Not content with attempting to destroy our way of life, the terrorists are now shamelessly shaving half-hour chunks off our holidays. Before long, a week in Mallorca will really mean 2 days in Mallorca and 5 days in airport security.
The ‘solution’ proposed to the additional delay is to introduce profiling, touted as a way of separating the peaceful sheep from the terrorist goats. People are also calling it ‘positive profiling’, which is exactly the same thing, only with a positive spin.
It is also getting described as racial profiling, but actual skin colour is unlikely to be a key determinant when building the profile. It just so happens that if you fit all the other criteria for profiling purposes – your name, where you were born, where your parents come from, where you live, what you believe, your travel records – you are highly unlikely to be as white as, say, John Reid.

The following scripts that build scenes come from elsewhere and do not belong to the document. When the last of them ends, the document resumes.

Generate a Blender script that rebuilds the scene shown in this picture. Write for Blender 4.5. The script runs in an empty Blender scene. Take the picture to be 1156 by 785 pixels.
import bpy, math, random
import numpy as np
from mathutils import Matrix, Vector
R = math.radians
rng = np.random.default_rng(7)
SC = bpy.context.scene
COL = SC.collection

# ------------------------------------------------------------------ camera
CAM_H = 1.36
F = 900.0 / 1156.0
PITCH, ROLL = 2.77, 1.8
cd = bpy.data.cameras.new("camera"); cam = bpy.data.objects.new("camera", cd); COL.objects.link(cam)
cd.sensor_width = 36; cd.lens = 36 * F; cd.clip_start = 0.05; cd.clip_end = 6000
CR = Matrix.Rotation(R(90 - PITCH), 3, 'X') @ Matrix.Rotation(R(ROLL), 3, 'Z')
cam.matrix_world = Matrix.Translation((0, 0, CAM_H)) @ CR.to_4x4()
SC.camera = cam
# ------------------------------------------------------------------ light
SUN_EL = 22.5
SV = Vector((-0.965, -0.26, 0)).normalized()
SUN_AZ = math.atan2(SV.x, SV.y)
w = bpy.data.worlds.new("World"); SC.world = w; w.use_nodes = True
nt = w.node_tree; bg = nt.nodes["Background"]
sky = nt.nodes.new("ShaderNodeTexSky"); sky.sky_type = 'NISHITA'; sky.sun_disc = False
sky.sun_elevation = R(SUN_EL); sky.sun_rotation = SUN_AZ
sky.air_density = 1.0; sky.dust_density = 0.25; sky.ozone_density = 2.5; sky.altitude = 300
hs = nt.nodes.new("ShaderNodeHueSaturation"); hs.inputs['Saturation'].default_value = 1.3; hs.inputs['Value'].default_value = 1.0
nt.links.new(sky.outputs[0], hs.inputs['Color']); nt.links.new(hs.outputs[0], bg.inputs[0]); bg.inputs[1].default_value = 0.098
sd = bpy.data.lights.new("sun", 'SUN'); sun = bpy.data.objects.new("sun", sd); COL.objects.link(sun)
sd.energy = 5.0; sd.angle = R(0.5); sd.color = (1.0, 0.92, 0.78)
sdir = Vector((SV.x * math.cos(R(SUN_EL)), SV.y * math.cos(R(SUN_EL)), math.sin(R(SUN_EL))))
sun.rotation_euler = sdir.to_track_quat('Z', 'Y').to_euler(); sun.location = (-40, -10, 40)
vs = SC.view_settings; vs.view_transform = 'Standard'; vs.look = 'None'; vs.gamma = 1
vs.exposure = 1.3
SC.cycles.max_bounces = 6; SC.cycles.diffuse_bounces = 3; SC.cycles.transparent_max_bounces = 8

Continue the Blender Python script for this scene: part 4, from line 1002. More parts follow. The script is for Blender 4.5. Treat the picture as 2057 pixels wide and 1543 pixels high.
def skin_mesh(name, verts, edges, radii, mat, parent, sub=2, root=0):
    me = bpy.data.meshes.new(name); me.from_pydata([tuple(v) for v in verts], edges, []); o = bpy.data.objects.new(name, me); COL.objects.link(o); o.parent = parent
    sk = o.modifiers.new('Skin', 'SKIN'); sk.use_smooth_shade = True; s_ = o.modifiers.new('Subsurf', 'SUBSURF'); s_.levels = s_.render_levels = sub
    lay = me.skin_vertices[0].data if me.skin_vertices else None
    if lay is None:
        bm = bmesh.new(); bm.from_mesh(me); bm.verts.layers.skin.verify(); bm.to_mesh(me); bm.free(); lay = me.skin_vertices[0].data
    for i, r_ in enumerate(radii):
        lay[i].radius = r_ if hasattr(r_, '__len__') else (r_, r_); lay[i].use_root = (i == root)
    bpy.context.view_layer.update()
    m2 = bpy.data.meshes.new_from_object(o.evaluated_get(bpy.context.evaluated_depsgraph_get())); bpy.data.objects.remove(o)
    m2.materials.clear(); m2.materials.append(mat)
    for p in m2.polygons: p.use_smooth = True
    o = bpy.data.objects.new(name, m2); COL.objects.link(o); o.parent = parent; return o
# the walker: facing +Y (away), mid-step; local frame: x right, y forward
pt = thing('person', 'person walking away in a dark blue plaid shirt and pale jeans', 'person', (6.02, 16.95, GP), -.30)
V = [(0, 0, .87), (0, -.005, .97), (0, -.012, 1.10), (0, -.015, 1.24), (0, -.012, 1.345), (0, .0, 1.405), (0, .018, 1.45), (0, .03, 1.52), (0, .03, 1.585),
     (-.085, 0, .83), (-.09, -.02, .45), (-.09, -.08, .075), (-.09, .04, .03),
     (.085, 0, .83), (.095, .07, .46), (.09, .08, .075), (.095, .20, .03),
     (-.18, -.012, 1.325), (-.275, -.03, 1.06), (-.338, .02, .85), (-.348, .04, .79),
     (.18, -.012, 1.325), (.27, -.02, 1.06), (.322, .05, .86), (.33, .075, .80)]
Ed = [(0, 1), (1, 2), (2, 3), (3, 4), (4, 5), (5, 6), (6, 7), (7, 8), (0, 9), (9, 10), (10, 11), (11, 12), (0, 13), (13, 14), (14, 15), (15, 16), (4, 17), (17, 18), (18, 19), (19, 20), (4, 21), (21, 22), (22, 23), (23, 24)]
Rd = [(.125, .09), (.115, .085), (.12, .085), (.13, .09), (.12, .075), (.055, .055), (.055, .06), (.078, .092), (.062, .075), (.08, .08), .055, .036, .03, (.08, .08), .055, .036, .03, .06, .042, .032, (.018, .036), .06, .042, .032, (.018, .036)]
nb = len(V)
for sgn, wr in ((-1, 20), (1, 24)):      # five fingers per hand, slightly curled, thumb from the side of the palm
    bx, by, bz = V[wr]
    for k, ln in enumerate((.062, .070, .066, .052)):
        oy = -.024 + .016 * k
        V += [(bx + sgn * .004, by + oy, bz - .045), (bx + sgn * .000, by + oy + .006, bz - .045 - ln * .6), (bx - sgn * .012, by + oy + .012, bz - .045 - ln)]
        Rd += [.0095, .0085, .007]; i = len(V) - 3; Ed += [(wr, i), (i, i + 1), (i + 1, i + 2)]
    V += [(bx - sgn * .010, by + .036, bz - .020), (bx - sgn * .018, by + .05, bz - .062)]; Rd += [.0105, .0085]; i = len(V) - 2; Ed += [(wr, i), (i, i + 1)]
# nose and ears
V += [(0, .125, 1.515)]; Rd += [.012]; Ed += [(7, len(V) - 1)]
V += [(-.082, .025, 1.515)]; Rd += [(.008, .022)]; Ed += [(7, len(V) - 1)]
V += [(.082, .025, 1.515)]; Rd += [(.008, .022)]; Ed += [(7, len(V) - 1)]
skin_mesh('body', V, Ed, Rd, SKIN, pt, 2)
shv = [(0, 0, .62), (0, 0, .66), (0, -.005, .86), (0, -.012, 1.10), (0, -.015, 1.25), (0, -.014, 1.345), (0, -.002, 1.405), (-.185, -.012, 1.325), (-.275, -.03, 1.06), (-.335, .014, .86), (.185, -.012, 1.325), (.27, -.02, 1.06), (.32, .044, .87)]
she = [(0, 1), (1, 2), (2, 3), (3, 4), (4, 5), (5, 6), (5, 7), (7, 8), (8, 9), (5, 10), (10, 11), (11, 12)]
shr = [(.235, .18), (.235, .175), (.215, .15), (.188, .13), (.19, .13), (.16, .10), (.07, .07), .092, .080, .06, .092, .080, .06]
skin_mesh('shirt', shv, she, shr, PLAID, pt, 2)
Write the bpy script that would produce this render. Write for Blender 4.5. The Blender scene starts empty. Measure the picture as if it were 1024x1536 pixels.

Contrary to the crap you read in the papers about stout-hearted British resistance to terror, a lot of British people are actually very skittish about it, egged on by an increasingly overbearing and authoritarian Labour government, and its media accomplices. Nowadays, four out of five Britons think that the west is losing the ‘war on terror’.
Somewhat ironically, the ones calling most forcefully for profiling to be introduced appear to be the same people who bemoan the lack of Muslim integration. Also ironic is the fact that if British Muslims don’t like it, they can always stay in Britain.
I am pretty sure that I had the privilege of being positively profiled by British security forces. Or maybe everyone else was positively profiled and I was negatively profiled. Anyhow, between 1994 and 2000 I flew back and forth from England to Northern Ireland upwards of 20 times. My baggage was subjected to a ‘random’ security check on quite a few of these occasions, which generally involved me lugging over my luggage to a square-headed guy called Graham who would have a brief root through my dirty underwear to check that it contained no bombs. If my success at getting selected for a random check could somehow be translated into success at backing horses, I would be living on my own Caribbean island by now.
I always found these ‘random’ checks a pain in the hole. When you’re not actually a terrorist or a member of a guerrilla organisation, you don’t tend to think of yourself in terms of how likely you are to blow something to bits, so it always comes as a bit of a surprise when someone else thinks that you might do just that. If it does happen, you might start to perceive an essential difference –in national, perhaps even ethnic terms- between yourself and the security guard copping an eyeful of your Makin’ Bacon boxer shorts.
In Northern Ireland, though, where ladies’ handbags would get checked for weapons on entry to Marks and Sparks, there was a degree of equality, since everyone was suspected of being a terrorist, and it was therefore reasonably bearable when Darren from Shrewsbury with a machine gun and a red searchlight stopped you and asked where you were off to that evening. After all, it was the sort of question he asked everyone, so it wasn’t as if you were being singled out for special treatment.
Some might say that the point of Darren being there, stopping you on the way to evening Mass, wasn’t to foil bomb plots per se, but to suggest to you rather subtly that armed separatism and challenging the power of the state wasn’t really worth the hassle.
Now, given that there was quite a lot of bombing about, I think we can be sure that it was part of the security forces’ brief to detect and arrest people with bombs. What is less clear, looking back, is how much the practice of road blocks, checkpoints, car boot searches, handbag searches and all that malarkey was intended to render the general population submissive to the requirements of the British state.
But now that the Provos are gone, this practice is surplus to requirements. (Although, 16.5% of MI5’s counter-terrorism budget is still spent on Northern Ireland, and annual spending has not changed that much) I’m sure former Stalinist John Reid can be fully trusted to carry out his responsibilities in dealing with international terrorism without recourse to NI tactics i.e. heavy state surveillance by lots of public displays of men with machine guns. Indeed, who better to lead the fight against extremism than a guest of Bosnian Serb mass murderer Radovan Karadzic? OK, slap me, I’m being cynical. He was a rather moderate Stalinist really.
As a side note, it is quite interesting, looking at MI5’s website, that the sort of ‘bomb’ ‘plot’ ‘foiled’ last week would appear to fall under the rubric of international terrorism, whereas Northern Ireland-related terrorism is domestic. So, if the IRA receives arms from Libya, that is domestic terrorism, but if Englishmen acquire arms from Sainsbury’s, Dixon’s and Boots, that is international terrorism.